— Exercise details —
Take the lines from the beginning of the material through the line containing "COL = S.collection" and retype them exactly, leaving the pictures out.

[Start Provided material]

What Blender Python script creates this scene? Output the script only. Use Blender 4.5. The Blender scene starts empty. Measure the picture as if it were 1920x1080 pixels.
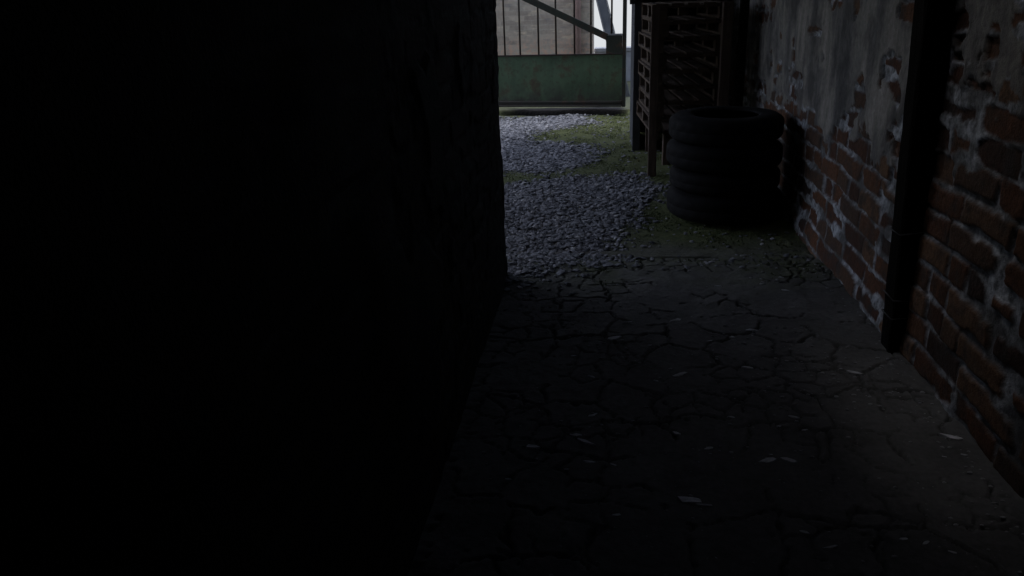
import bpy, bmesh, math, random
import numpy as np
from mathutils import Vector, Matrix
random.seed(7)
RNG = np.random.default_rng(11)
S = bpy.context.scene
COL = S.collection

# ------------------------------------------------------------------ noise
def _h(ix, iy, seed):
    n = (ix.astype(np.int64)*374761393 + iy.astype(np.int64)*668265263 + int(seed)*982451653) & 0x7fffffff
    n = ((n ^ (n >> 13))*1274126177) & 0x7fffffff
    n = (n ^ (n >> 16)) & 0xffff
    return n/65535.0
def vnoise(x, y, seed=0):
    x = np.asarray(x, float); y = np.asarray(y, float)
    ix = np.floor(x); iy = np.floor(y); fx = x-ix; fy = y-iy
    fx = fx*fx*(3-2*fx); fy = fy*fy*(3-2*fy)
    a = _h(ix, iy, seed); b = _h(ix+1, iy, seed); c = _h(ix, iy+1, seed); d = _h(ix+1, iy+1, seed)
    return (a*(1-fx)+b*fx)*(1-fy) + (c*(1-fx)+d*fx)*fy
def fbm(x, y, seed=0, octv=4):
    t = 0; a = .5; s = 0
    for k in range(octv):
        t = t + a*vnoise(x*2**k+k*17.3, y*2**k-k*9.1, seed+k); s += a; a *= .55
    return t/s
def sstep(a, b, x):
    t = np.clip((x-a)/(b-a), 0, 1); return t*t*(3-2*t)

# ------------------------------------------------------------------ mesh helpers
def mesh_np(name, V, F, mat, parent=None, attrs=None, smooth=True):
    V = np.asarray(V, np.float32); F = np.asarray(F, np.int32)
    me = bpy.data.meshes.new(name)
    k = F.shape[1]
    me.vertices.add(len(V)); me.vertices.foreach_set('co', V.ravel())
    me.loops.add(F.size); me.loops.foreach_set('vertex_index', F.ravel())
    me.polygons.add(len(F)); me.polygons.foreach_set('loop_start', np.arange(0, F.size, k, dtype=np.int32))
    me.polygons.foreach_set('use_smooth', np.full(len(F), smooth))
    me.update(calc_edges=True)
    for an, av in (attrs or {}).items():
        at = me.attributes.new(an, 'FLOAT', 'POINT'); at.data.foreach_set('value', np.asarray(av, np.float32).ravel())
    me.validate()
    o = bpy.data.objects.new(name, me); COL.objects.link(o)
    me.materials.append(mat)
    if parent: o.parent = parent
    return o
def grid_faces(nu, nv, flip=False):
    i, j = np.meshgrid(np.arange(nu-1), np.arange(nv-1), indexing='ij')
    a = (i*nv+j).ravel(); b = ((i+1)*nv+j).ravel(); c = ((i+1)*nv+j+1).ravel(); d = (i*nv+j+1).ravel()
    F = np.stack([a, b, c, d], 1)
    return F[:, ::-1] if flip else F
class MB:
    def __init__(s): s.bm = bmesh.new()
    def box(s, lo, hi, jit=0, rot=None, piv=None):
        lo = Vector(lo); hi = Vector(hi)
        r = bmesh.ops.create_cube(s.bm, size=1)
        for v in r['verts']:
            v.co = Vector(((v.co.x+.5)*(hi.x-lo.x)+lo.x, (v.co.y+.5)*(hi.y-lo.y)+lo.y, (v.co.z+.5)*(hi.z-lo.z)+lo.z))
            if jit: v.co += Vector((random.uniform(-jit, jit), random.uniform(-jit, jit), random.uniform(-jit, jit)))
            if rot is not None:
                p = Vector(piv) if piv else (lo+hi)/2
                v.co = rot @ (v.co-p)+p
        return s
    def bar(s, p, q, w, d, up=(0, 1, 0)):
        p = Vector(p); q = Vector(q); z = (q-p).normalized(); u = Vector(up)
        x = z.cross(u).normalized(); y = x.cross(z)
        vs = []
        for e in (p, q):
            for a, b in ((-1, -1), (1, -1), (1, 1), (-1, 1)):
                vs.append(s.bm.verts.new(e+x*a*w/2+y*b*d/2))
        for f in ((0, 1, 2, 3), (7, 6, 5, 4), (0, 4, 5, 1), (1, 5, 6, 2), (2, 6, 7, 3), (3, 7, 4, 0)):
            s.bm.faces.new([vs[k] for k in f])
        return s
    def cyl(s, p, q, r, n=14):
        p = Vector(p); q = Vector(q); z = (q-p).normalized(); u = Vector((0, 1, 0)) if abs(z.y) < .9 else Vector((1, 0, 0))
        x = z.cross(u).normalized(); y = x.cross(z); A = []; B = []
        for k in range(n):
            a = 2*math.pi*k/n; o = x*math.cos(a)*r+y*math.sin(a)*r
            A.append(s.bm.verts.new(p+o)); B.append(s.bm.verts.new(q+o))
        for k in range(n):
            s.bm.faces.new((A[k], A[(k+1) % n], B[(k+1) % n], B[k]))
        s.bm.faces.new(A[::-1]); s.bm.faces.new(B)
        return s
    def build(s, name, mat, parent=None, bevel=0, smooth=False):
        if bevel:
            bmesh.ops.bevel(s.bm, geom=list(s.bm.edges), offset=bevel, segments=1, affect='EDGES', clamp_overlap=True)
        bmesh.ops.recalc_face_normals(s.bm, faces=s.bm.faces)
        me = bpy.data.meshes.new(name); s.bm.to_mesh(me); s.bm.free()
        if smooth: me.polygons.foreach_set('use_smooth', np.full(len(me.polygons), True))
        me.materials.append(mat)
        o = bpy.data.objects.new(name, me); COL.objects.link(o)
        if parent: o.parent = parent
        return o
def tag(o, label=None, cat=None, group=None, kind=None):
    if label: o['label'] = label
    if cat: o['category'] = cat
    if group: o['group'] = group
    if kind: o['kind'] = kind
    return o
def empty(name, loc=(0, 0, 0), rz=0):
    o = bpy.data.objects.new(name, None); COL.objects.link(o); o.location = loc; o.rotation_euler = (0, 0, rz)
    o.empty_display_size = .2
    return o
def copy_tree(o):
    c = o.copy(); COL.objects.link(c)
    for ch in [x for x in bpy.data.objects if x.parent == o]:
        d = ch.copy(); COL.objects.link(d); d.parent = c
    return c

# ------------------------------------------------------------------ materials
class NT:
    def __init__(s, name):
        s.m = bpy.data.materials.new(name); s.m.use_nodes = True; s.t = s.m.node_tree
        s.b = s.t.nodes['Principled BSDF']; s.b.inputs['Specular IOR Level'].default_value = .3
    def n(s, typ, **kw):
        x = s.t.nodes.new(typ)
        for k, v in kw.items():
            if k in x.inputs.keys(): s.set(x.inputs[k], v)
            else: setattr(x, k, v)
        return x
    def set(s, inp, v):
        if isinstance(v, bpy.types.NodeSocket): s.t.links.new(v, inp)
        else: inp.default_value = v
    def noise(s, scale, detail=5, vec=None, rough=.6):
        x = s.n('ShaderNodeTexNoise'); x.inputs['Scale'].default_value = scale; x.inputs['Detail'].default_value = detail; x.inputs['Roughness'].default_value = rough
        s.t.links.new(vec if vec else s.pos(), x.inputs['Vector']); return x.outputs['Fac']
    def pos(s):
        if not hasattr(s, '_p'): s._p = s.n('ShaderNodeTexCoord').outputs['Object']
        return s._p
    def mapped(s, scale):
        m = s.n('ShaderNodeMapping'); s.t.links.new(s.pos(), m.inputs['Vector']); m.inputs['Scale'].default_value = scale; return m.outputs['Vector']
    def attr(s, a):
        x = s.n('ShaderNodeAttribute'); x.attribute_name = a; return x.outputs['Fac']
    def ramp(s, fac, stops):
        x = s.n('ShaderNodeValToRGB'); s.t.links.new(fac, x.inputs['Fac']); e = x.color_ramp.elements
        while len(e) < len(stops): e.new(.5)
        for k, (p, c) in enumerate(stops):
            e[k].position = p; e[k].color = (c[0], c[1], c[2], 1) if len(c) > 1 else (c[0],)*3+(1,)
        return x.outputs['Color']
    def mix(s, fac, a, b, mode='MIX'):
        x = s.n('ShaderNodeMix'); x.data_type = 'RGBA'; x.blend_type = mode
        for sock, v in ((x.inputs[0], fac), (x.inputs[6], a), (x.inputs[7], b)):
            if isinstance(v, tuple): v = v+(1,) if len(v) == 3 else v
            s.set(sock, v)
        return x.outputs[2]
    def math(s, op, a, b=0., clamp=False):
        x = s.n('ShaderNodeMath'); x.operation = op; x.use_clamp = clamp; s.set(x.inputs[0], a); s.set(x.inputs[1], b); return x.outputs[0]
    def bump(s, h, dist=.01, strength=1.):
        x = s.n('ShaderNodeBump'); x.inputs['Distance'].default_value = dist; x.inputs['Strength'].default_value = strength
        s.t.links.new(h, x.inputs['Height']); s.t.links.new(x.outputs['Normal'], s.b.inputs['Normal'])
    def out(s, col, rough=.9, spec=None, metal=0.):
        s.set(s.b.inputs['Base Color'], col if not isinstance(col, tuple) else col+(1,)); s.set(s.b.inputs['Roughness'], rough)
        s.b.inputs['Metallic'].default_value = metal
        if spec is not None: s.b.inputs['Specular IOR Level'].default_value = spec
        return s.m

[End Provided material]

— Result —
What Blender Python script creates this scene? Output the script only. Use Blender 4.5. The Blender scene starts empty. Measure the picture as if it were 1920x1080 pixels.
import bpy, bmesh, math, random
import numpy as np
from mathutils import Vector, Matrix
random.seed(7)
RNG = np.random.default_rng(11)
S = bpy.context.scene
COL = S.collection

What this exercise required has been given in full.